The problem:
Copy out the listing that follows, exactly, without its pictures.

·····

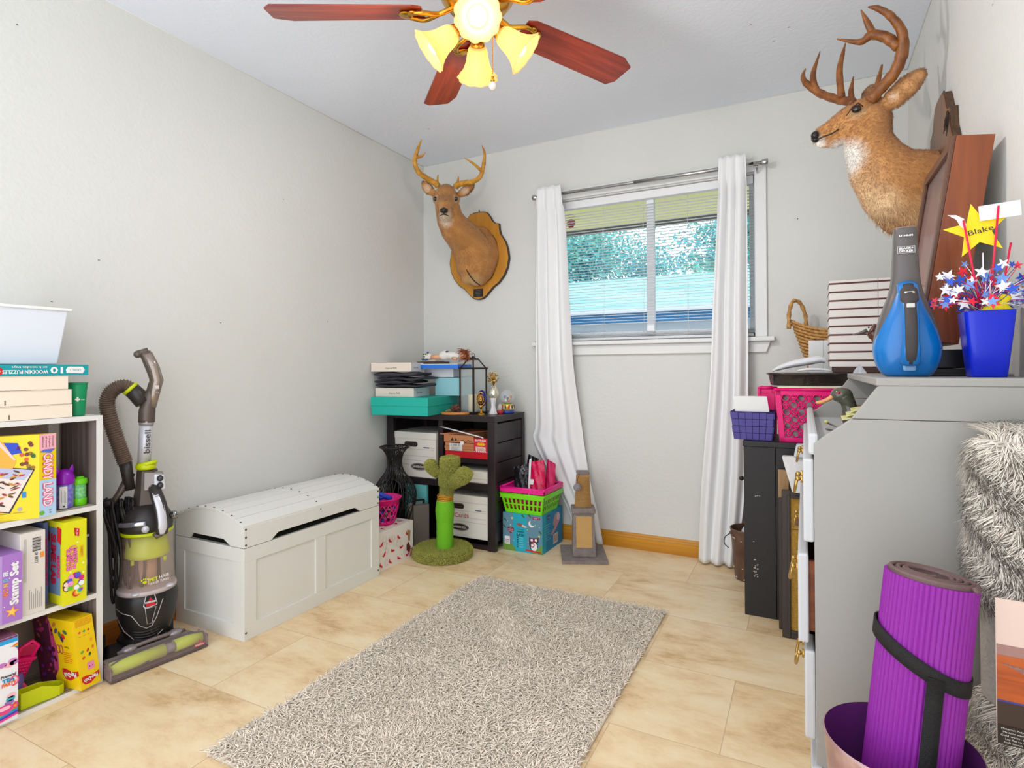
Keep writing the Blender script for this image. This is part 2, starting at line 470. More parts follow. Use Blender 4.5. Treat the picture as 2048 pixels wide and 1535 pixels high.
# ------------------------------------------------------------------ window
def window():
    vinyl = mat((240, 241, 243), 0.35, name='white_vinyl')
    b = MB()
    cw_ = 0.056
    # casing boards, jamb linings
    b.box(WX1, -0.018, WZ0, WX1 + cw_, 0, WZ1 + cw_, trimw); b.box(WX0 - cw_, -0.018, WZ0, WX0, 0, WZ1 + cw_, trimw)
    b.box(WX0, -0.018, WZ1, WX1, 0, WZ1 + cw_, trimw)
    b.box(WX0 - 0.012, 0, WZ0, WX0 + 0.004, 0.12, WZ1, trimw); b.box(WX1 - 0.004, 0, WZ0, WX1 + 0.012, 0.12, WZ1, trimw)
    b.box(WX0, 0, WZ1 - 0.004, WX1, 0.12, WZ1 + 0.012, trimw)
    root = b.build('window_1', loc=(1.52, 0, WZ0), bevel=0.003); root['kind'] = 'structure'
    b = MB()
    b.box(0.845, -0.052, 1.172, 2.212, 0.004, 1.195, trimw); b.box(WX0, 0.0, 1.172, WX1, 0.12, 1.195, trimw)
    o = b.build('window_sill', root, bevel=0.005)
    b = MB()
    f = Fr((0, -0.02, 1.172), (1, 0, 0), (0, 0, 1))
    b.prism(f, [(0.885, -0.058), (2.172, -0.058), (2.192, 0), (0.865, 0)], 0.02, trimw)
    b.build('window_apron', root, bevel=0.004)
    b = MB()
    y0, y1 = 0.072, 0.105
    b.box(WX0 + .004, y0, WZ0, WX0 + 0.034, y1, WZ1, vinyl); b.box(WX1 - 0.034, y0, WZ0, WX1 - .004, y1, WZ1, vinyl)
    b.box(WX0, y0, WZ1 - 0.03, WX1, y1, WZ1 - .004, vinyl); b.box(WX0, y0, WZ0, WX1, y1, WZ0 + 0.03, vinyl)
    b.build('window_frame', root, bevel=0.003)
    b = MB(); xm = 1.556
    b.box(xm - 0.022, y0 - 0.012, WZ0 + 0.03, xm + 0.022, y1 - .01, WZ1 - 0.03, vinyl)
    b.box(WX0 + .034, y0 + .004, WZ0 + .03, xm - .022, y0 + .02, WZ0 + .052, vinyl); b.box(xm + .022, y0 + .004, WZ0 + .03, WX1 - .034, y0 + .02, WZ0 + .052, vinyl)
    b.build('window_mullion', root, bevel=0.003)
    glass = bpy.data.materials.new('window_glass'); glass.use_nodes = True
    nt = glass.node_tree; N = nt.nodes; L = nt.links; N.remove(N['Principled BSDF'])
    t = N.new('ShaderNodeBsdfTransparent'); t.inputs[0].default_value = (0.93, 0.985, 0.985, 1)
    g = N.new('ShaderNodeBsdfGlossy'); g.inputs['Roughness'].default_value = 0.02
    fr = N.new('ShaderNodeFresnel'); fr.inputs[0].default_value = 1.3
    mx = N.new('ShaderNodeMixShader'); L.new(fr.outputs[0], mx.inputs[0]); L.new(t.outputs[0], mx.inputs[1]); L.new(g.outputs[0], mx.inputs[2])
    L.new(mx.outputs[0], N['Material Output'].inputs[0])
    b = MB(); b.box(WX0 + .03, 0.09, WZ0 + .03, WX1 - .03, 0.093, WZ1 - .03, glass)
    p = b.build('window_pane', root)
    b = MB(); f = Fr((1.057, 0.0885, 1.937), (1, 0, 0), (0, 0, 1))
    oc = [(0.028*math.cos(PI/8 + PI*k/4), 0.03*math.sin(PI/8 + PI*k/4)) for k in range(8)]
    b.poly(f, oc, pr((196, 40, 48)))
    b.txt(f, 0, 0.014, 0.007, 'PROTECTED', pr(WHITE), width=0.04); b.txt(f, 0, 0.0, 0.009, 'SECURITY', pr(WHITE), width=0.044, bold=0.02); b.txt(f, 0, -0.014, 0.007, 'SYSTEM', pr(WHITE), width=0.034)
    b.build('warning_sticker', p)
window()

def blind():
    vin = mat((238, 239, 240), 0.4, name='blind_vinyl')
    z1, z0 = WZ1 - 0.006, WZ0 + 0.004
    root = thing('window_blind', 'white mini blind with open horizontal slats inside the window', 'blind', (1.52, 0.045, z1))
    b = MB(); b.box(WX0 + .008, 0.018, z1 - 0.046, WX1 - .008, 0.062, z1, vin); b.build('headrail', root, bevel=0.004)
    b = MB(); n = 46; sp = (z1 - 0.06 - z0 - 0.03) / n; tilt = math.radians(4)
    for i in range(n):
        z = z0 + 0.032 + sp * i
        if i < 4: z = z0 + 0.026 + i * 0.0075
        for sgn in (1,):
            hw = 0.0125; vs = []
            for x in (WX0 + .012, WX1 - .012):
                for k in range(4):
                    t = -1 + 2 * k / 3
                    vs.append((x, 0.042 + hw * t * math.cos(tilt), z + hw * t * math.sin(tilt) + 0.0022 * (1 - t * t)))
            for x in (WX0 + .012, WX1 - .012):
                for k in range(4):
                    t = -1 + 2 * k / 3
                    vs.append((x, 0.042 + hw * t * math.cos(tilt), z - 0.0007 + hw * t * math.sin(tilt) + 0.0022 * (1 - t * t)))
            fs = [(k, k + 4, k + 5, k + 1) for k in range(3)] + [(8+k, 8+k+1, 8+k+5, 8+k+4) for k in range(3)] + [(0, 8, 12, 4), (3, 7, 15, 11)]
            b.add(vs, fs, vin)
    b.build('slats', root)
    b = MB(); b.box(WX0 + .01, 0.03, z0 + .002, WX1 - .01, 0.055, z0 + 0.018, vin); b.build('bottom_rail', root, bevel=0.003)
    b = MB()
    for x in (1.03, 1.28, 1.52, 1.77, 2.02):
        for y in (0.029, 0.055): b.tube([(x, y, z0 + 0.01), (x, y, z1 - 0.03)], 0.0007, vin, 4)
    b.build('ladder_cord', root)
    b = MB(); b.tube([(2.065, 0.014, z1 - 0.03), (2.068, 0.012, z1 - 0.55)], 0.0035, mat((225, 230, 232), 0.15), 6); b.build('tilt_wand', root)
blind()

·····

Result below:
Keep writing the Blender script for this image. This is part 2, starting at line 470. More parts follow. Use Blender 4.5. Treat the picture as 2048 pixels wide and 1535 pixels high.
# ------------------------------------------------------------------ window
def window():
    vinyl = mat((240, 241, 243), 0.35, name='white_vinyl')
    b = MB()
    cw_ = 0.056
    # casing boards, jamb linings
    b.box(WX1, -0.018, WZ0, WX1 + cw_, 0, WZ1 + cw_, trimw); b.box(WX0 - cw_, -0.018, WZ0, WX0, 0, WZ1 + cw_, trimw)
    b.box(WX0, -0.018, WZ1, WX1, 0, WZ1 + cw_, trimw)
    b.box(WX0 - 0.012, 0, WZ0, WX0 + 0.004, 0.12, WZ1, trimw); b.box(WX1 - 0.004, 0, WZ0, WX1 + 0.012, 0.12, WZ1, trimw)
    b.box(WX0, 0, WZ1 - 0.004, WX1, 0.12, WZ1 + 0.012, trimw)
    root = b.build('window_1', loc=(1.52, 0, WZ0), bevel=0.003); root['kind'] = 'structure'
    b = MB()
    b.box(0.845, -0.052, 1.172, 2.212, 0.004, 1.195, trimw); b.box(WX0, 0.0, 1.172, WX1, 0.12, 1.195, trimw)
    o = b.build('window_sill', root, bevel=0.005)
    b = MB()
    f = Fr((0, -0.02, 1.172), (1, 0, 0), (0, 0, 1))
    b.prism(f, [(0.885, -0.058), (2.172, -0.058), (2.192, 0), (0.865, 0)], 0.02, trimw)
    b.build('window_apron', root, bevel=0.004)
    b = MB()
    y0, y1 = 0.072, 0.105
    b.box(WX0 + .004, y0, WZ0, WX0 + 0.034, y1, WZ1, vinyl); b.box(WX1 - 0.034, y0, WZ0, WX1 - .004, y1, WZ1, vinyl)
    b.box(WX0, y0, WZ1 - 0.03, WX1, y1, WZ1 - .004, vinyl); b.box(WX0, y0, WZ0, WX1, y1, WZ0 + 0.03, vinyl)
    b.build('window_frame', root, bevel=0.003)
    b = MB(); xm = 1.556
    b.box(xm - 0.022, y0 - 0.012, WZ0 + 0.03, xm + 0.022, y1 - .01, WZ1 - 0.03, vinyl)
    b.box(WX0 + .034, y0 + .004, WZ0 + .03, xm - .022, y0 + .02, WZ0 + .052, vinyl); b.box(xm + .022, y0 + .004, WZ0 + .03, WX1 - .034, y0 + .02, WZ0 + .052, vinyl)
    b.build('window_mullion', root, bevel=0.003)
    glass = bpy.data.materials.new('window_glass'); glass.use_nodes = True
    nt = glass.node_tree; N = nt.nodes; L = nt.links; N.remove(N['Principled BSDF'])
    t = N.new('ShaderNodeBsdfTransparent'); t.inputs[0].default_value = (0.93, 0.985, 0.985, 1)
    g = N.new('ShaderNodeBsdfGlossy'); g.inputs['Roughness'].default_value = 0.02
    fr = N.new('ShaderNodeFresnel'); fr.inputs[0].default_value = 1.3
    mx = N.new('ShaderNodeMixShader'); L.new(fr.outputs[0], mx.inputs[0]); L.new(t.outputs[0], mx.inputs[1]); L.new(g.outputs[0], mx.inputs[2])
    L.new(mx.outputs[0], N['Material Output'].inputs[0])
    b = MB(); b.box(WX0 + .03, 0.09, WZ0 + .03, WX1 - .03, 0.093, WZ1 - .03, glass)
    p = b.build('window_pane', root)
    b = MB(); f = Fr((1.057, 0.0885, 1.937), (1, 0, 0), (0, 0, 1))
    oc = [(0.028*math.cos(PI/8 + PI*k/4), 0.03*math.sin(PI/8 + PI*k/4)) for k in range(8)]
    b.poly(f, oc, pr((196, 40, 48)))
    b.txt(f, 0, 0.014, 0.007, 'PROTECTED', pr(WHITE), width=0.04); b.txt(f, 0, 0.0, 0.009, 'SECURITY', pr(WHITE), width=0.044, bold=0.02); b.txt(f, 0, -0.014, 0.007, 'SYSTEM', pr(WHITE), width=0.034)
    b.build('warning_sticker', p)
window()

def blind():
    vin = mat((238, 239, 240), 0.4, name='blind_vinyl')
    z1, z0 = WZ1 - 0.006, WZ0 + 0.004
    root = thing('window_blind', 'white mini blind with open horizontal slats inside the window', 'blind', (1.52, 0.045, z1))
    b = MB(); b.box(WX0 + .008, 0.018, z1 - 0.046, WX1 - .008, 0.062, z1, vin); b.build('headrail', root, bevel=0.004)
    b = MB(); n = 46; sp = (z1 - 0.06 - z0 - 0.03) / n; tilt = math.radians(4)
    for i in range(n):
        z = z0 + 0.032 + sp * i
        if i < 4: z = z0 + 0.026 + i * 0.0075
        for sgn in (1,):
            hw = 0.0125; vs = []
            for x in (WX0 + .012, WX1 - .012):
                for k in range(4):
                    t = -1 + 2 * k / 3
                    vs.append((x, 0.042 + hw * t * math.cos(tilt), z + hw * t * math.sin(tilt) + 0.0022 * (1 - t * t)))
            for x in (WX0 + .012, WX1 - .012):
                for k in range(4):
                    t = -1 + 2 * k / 3
                    vs.append((x, 0.042 + hw * t * math.cos(tilt), z - 0.0007 + hw * t * math.sin(tilt) + 0.0022 * (1 - t * t)))
            fs = [(k, k + 4, k + 5, k + 1) for k in range(3)] + [(8+k, 8+k+1, 8+k+5, 8+k+4) for k in range(3)] + [(0, 8, 12, 4), (3, 7, 15, 11)]
            b.add(vs, fs, vin)
    b.build('slats', root)
    b = MB(); b.box(WX0 + .01, 0.03, z0 + .002, WX1 - .01, 0.055, z0 + 0.018, vin); b.build('bottom_rail', root, bevel=0.003)
    b = MB()
    for x in (1.03, 1.28, 1.52, 1.77, 2.02):
        for y in (0.029, 0.055): b.tube([(x, y, z0 + 0.01), (x, y, z1 - 0.03)], 0.0007, vin, 4)
    b.build('ladder_cord', root)
    b = MB(); b.tube([(2.065, 0.014, z1 - 0.03), (2.068, 0.012, z1 - 0.55)], 0.0035, mat((225, 230, 232), 0.15), 6); b.build('tilt_wand', root)
blind()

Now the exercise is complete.